What you will do. Print word for word the first line of the listing below and every line after it, through the line with "scn.camera = cam". Leave out the pictures and the rest.
»»
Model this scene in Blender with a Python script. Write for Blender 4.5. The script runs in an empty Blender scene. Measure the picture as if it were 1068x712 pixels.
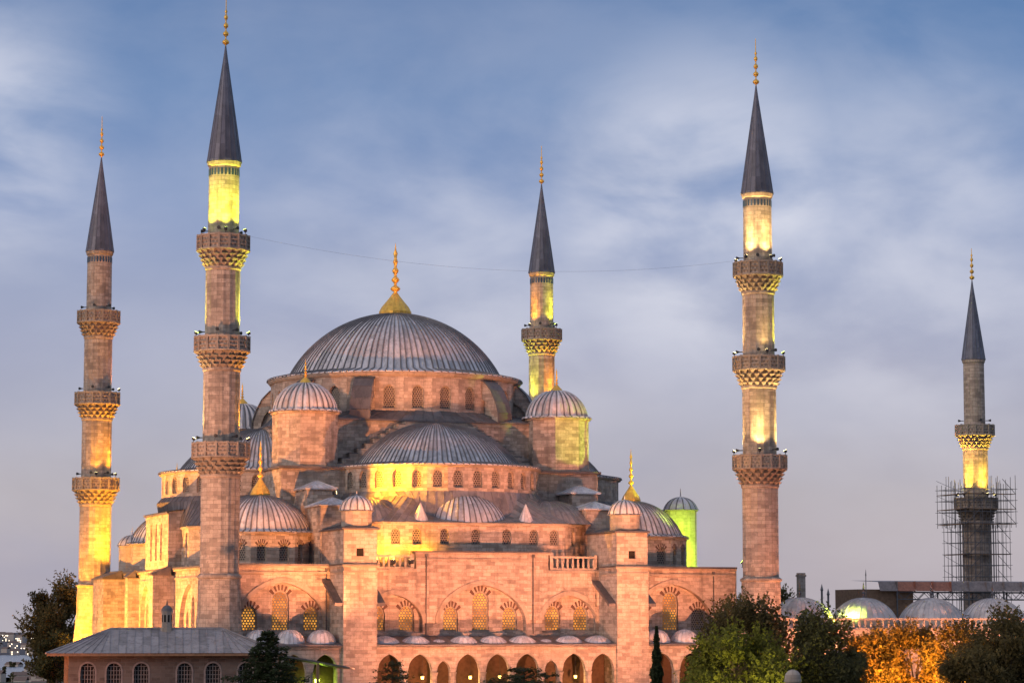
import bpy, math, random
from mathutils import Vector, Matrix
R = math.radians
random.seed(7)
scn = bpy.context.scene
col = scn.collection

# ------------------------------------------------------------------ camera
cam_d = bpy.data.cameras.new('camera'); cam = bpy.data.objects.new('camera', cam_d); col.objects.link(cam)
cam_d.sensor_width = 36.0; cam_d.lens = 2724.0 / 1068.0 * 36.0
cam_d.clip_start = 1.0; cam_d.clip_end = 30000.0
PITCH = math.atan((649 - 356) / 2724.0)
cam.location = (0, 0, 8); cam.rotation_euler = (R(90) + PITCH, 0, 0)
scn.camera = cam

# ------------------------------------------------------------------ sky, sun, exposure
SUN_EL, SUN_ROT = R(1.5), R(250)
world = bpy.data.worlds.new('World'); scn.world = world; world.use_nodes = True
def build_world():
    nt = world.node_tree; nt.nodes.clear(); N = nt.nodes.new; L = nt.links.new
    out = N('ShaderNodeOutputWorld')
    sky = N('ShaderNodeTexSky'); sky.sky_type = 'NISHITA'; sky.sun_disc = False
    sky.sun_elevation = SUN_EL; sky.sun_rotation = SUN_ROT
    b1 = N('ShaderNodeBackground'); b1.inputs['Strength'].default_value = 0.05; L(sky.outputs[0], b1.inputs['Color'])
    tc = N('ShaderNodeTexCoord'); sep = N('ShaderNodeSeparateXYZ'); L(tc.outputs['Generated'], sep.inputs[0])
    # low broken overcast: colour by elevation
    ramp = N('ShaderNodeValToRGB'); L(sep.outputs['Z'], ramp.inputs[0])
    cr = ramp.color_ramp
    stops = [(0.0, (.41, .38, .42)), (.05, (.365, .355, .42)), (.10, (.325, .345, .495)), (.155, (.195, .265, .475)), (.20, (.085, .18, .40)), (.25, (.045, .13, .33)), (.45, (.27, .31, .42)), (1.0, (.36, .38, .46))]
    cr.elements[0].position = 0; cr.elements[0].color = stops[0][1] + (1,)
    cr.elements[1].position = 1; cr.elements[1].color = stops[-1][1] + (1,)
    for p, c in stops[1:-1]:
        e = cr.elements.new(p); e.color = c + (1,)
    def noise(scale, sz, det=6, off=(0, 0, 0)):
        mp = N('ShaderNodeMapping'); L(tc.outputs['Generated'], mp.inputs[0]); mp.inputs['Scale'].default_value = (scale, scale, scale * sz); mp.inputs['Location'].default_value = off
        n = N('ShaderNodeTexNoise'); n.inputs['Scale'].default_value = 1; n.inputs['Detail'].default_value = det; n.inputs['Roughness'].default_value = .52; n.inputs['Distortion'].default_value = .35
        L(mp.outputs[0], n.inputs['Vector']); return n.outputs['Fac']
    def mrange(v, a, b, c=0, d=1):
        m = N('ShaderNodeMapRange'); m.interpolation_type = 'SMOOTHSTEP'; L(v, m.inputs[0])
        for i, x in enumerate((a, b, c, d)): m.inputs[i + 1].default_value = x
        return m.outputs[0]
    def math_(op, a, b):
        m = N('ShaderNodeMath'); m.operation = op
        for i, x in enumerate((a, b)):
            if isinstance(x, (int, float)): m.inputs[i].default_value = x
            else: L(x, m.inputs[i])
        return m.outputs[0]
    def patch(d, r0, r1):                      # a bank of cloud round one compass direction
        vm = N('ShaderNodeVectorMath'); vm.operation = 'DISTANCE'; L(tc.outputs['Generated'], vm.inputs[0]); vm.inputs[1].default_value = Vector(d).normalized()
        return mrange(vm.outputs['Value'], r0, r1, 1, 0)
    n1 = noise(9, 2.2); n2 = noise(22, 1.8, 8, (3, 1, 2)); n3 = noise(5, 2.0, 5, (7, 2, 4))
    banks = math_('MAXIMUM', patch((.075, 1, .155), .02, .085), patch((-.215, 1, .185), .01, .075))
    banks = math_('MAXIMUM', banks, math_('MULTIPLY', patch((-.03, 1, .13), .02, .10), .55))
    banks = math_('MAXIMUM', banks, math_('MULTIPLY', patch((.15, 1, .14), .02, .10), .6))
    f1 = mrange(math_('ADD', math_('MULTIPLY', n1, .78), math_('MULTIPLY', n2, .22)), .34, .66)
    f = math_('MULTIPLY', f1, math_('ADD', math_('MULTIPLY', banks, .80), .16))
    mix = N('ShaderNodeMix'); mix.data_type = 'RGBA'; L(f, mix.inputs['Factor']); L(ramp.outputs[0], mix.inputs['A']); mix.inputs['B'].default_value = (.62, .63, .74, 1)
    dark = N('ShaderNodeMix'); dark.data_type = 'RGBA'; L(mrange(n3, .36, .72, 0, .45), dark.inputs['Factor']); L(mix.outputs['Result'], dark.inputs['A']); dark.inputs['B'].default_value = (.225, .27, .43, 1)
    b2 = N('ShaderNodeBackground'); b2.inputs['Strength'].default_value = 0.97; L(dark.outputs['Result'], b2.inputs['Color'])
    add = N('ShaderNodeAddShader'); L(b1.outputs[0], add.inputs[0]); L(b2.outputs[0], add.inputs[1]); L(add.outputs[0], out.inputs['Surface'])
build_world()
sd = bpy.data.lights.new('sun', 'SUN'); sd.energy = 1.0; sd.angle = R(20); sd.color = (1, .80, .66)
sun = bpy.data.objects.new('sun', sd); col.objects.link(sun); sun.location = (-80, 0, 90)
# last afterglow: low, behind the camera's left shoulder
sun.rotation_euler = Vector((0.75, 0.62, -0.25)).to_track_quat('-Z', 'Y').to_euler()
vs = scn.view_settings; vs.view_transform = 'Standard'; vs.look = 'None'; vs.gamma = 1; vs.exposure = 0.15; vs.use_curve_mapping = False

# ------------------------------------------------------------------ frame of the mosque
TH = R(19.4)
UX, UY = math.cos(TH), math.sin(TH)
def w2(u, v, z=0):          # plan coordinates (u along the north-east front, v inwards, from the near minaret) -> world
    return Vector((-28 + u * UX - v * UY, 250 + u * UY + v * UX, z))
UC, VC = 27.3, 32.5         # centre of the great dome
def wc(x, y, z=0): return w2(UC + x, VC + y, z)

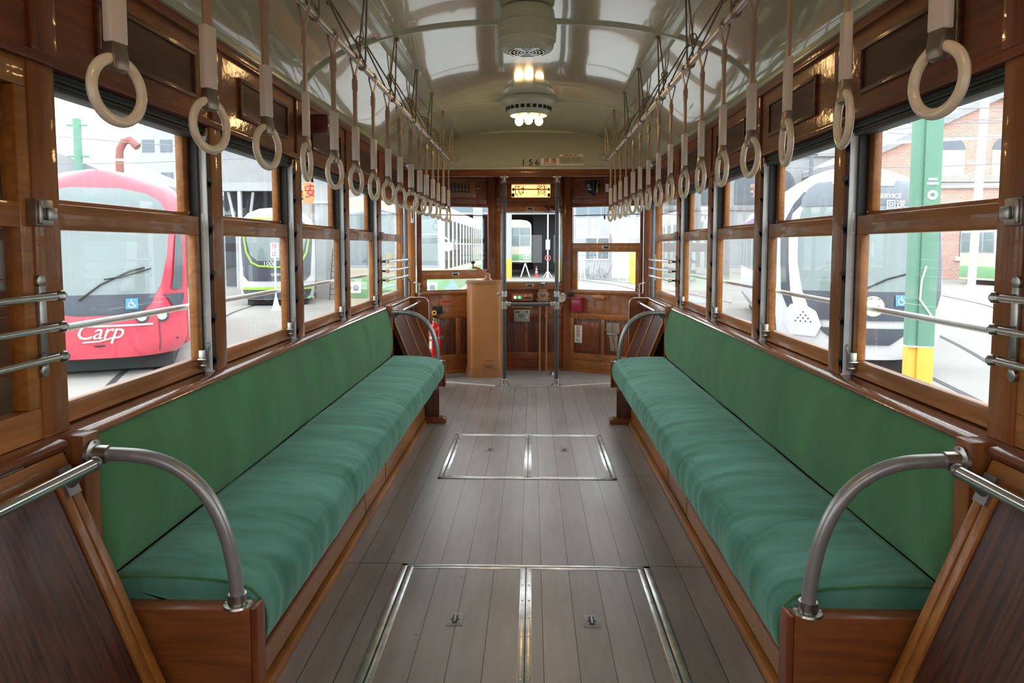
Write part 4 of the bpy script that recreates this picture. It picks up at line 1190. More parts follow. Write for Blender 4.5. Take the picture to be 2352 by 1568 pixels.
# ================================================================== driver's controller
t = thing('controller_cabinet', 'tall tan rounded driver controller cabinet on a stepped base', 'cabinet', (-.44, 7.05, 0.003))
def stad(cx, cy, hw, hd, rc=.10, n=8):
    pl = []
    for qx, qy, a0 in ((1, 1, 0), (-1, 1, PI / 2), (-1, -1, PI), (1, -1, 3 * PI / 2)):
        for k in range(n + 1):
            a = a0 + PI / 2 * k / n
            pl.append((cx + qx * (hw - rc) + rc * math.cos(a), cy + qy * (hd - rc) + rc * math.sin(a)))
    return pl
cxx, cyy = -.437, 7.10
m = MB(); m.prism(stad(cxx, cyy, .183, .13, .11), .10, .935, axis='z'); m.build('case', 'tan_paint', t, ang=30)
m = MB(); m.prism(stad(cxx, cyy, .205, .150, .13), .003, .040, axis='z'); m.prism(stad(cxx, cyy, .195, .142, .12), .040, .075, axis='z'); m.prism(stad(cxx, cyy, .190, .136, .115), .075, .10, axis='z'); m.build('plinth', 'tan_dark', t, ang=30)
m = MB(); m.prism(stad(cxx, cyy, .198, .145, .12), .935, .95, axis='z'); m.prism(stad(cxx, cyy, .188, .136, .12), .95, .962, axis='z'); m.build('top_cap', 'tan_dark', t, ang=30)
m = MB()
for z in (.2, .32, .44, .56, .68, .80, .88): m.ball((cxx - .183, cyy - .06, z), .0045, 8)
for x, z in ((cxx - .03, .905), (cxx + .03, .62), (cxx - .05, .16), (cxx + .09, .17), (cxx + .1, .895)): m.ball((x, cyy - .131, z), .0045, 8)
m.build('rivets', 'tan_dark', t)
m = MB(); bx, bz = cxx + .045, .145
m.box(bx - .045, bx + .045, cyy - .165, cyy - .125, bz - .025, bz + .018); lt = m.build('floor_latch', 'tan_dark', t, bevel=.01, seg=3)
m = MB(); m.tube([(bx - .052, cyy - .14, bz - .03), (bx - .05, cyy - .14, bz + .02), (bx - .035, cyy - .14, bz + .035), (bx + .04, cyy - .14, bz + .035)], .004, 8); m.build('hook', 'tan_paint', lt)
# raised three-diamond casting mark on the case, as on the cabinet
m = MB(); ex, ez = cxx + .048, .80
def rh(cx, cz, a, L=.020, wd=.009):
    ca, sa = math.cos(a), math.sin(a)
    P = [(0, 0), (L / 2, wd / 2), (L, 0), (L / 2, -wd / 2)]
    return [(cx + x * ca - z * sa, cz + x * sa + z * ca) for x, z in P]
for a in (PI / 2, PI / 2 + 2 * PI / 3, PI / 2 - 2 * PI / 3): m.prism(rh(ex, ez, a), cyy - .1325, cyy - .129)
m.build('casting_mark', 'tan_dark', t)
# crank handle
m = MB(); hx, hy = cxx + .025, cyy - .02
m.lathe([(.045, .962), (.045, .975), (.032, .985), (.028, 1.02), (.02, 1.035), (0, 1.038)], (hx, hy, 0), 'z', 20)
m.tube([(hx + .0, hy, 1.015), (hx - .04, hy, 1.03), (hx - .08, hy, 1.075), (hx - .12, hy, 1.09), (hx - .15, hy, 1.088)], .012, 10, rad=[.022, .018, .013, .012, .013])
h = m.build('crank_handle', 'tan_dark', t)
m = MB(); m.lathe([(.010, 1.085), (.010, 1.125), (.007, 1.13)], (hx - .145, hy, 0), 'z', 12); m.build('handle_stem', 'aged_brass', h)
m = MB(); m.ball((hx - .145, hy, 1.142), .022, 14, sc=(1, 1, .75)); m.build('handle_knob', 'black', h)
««
Written response.
Model this scene in Blender with a Python script. Write for Blender 4.5. The script runs in an empty Blender scene. Measure the picture as if it were 1068x712 pixels.
import bpy, math, random
from mathutils import Vector, Matrix
R = math.radians
random.seed(7)
scn = bpy.context.scene
col = scn.collection

# ------------------------------------------------------------------ camera
cam_d = bpy.data.cameras.new('camera'); cam = bpy.data.objects.new('camera', cam_d); col.objects.link(cam)
cam_d.sensor_width = 36.0; cam_d.lens = 2724.0 / 1068.0 * 36.0
cam_d.clip_start = 1.0; cam_d.clip_end = 30000.0
PITCH = math.atan((649 - 356) / 2724.0)
cam.location = (0, 0, 8); cam.rotation_euler = (R(90) + PITCH, 0, 0)
scn.camera = cam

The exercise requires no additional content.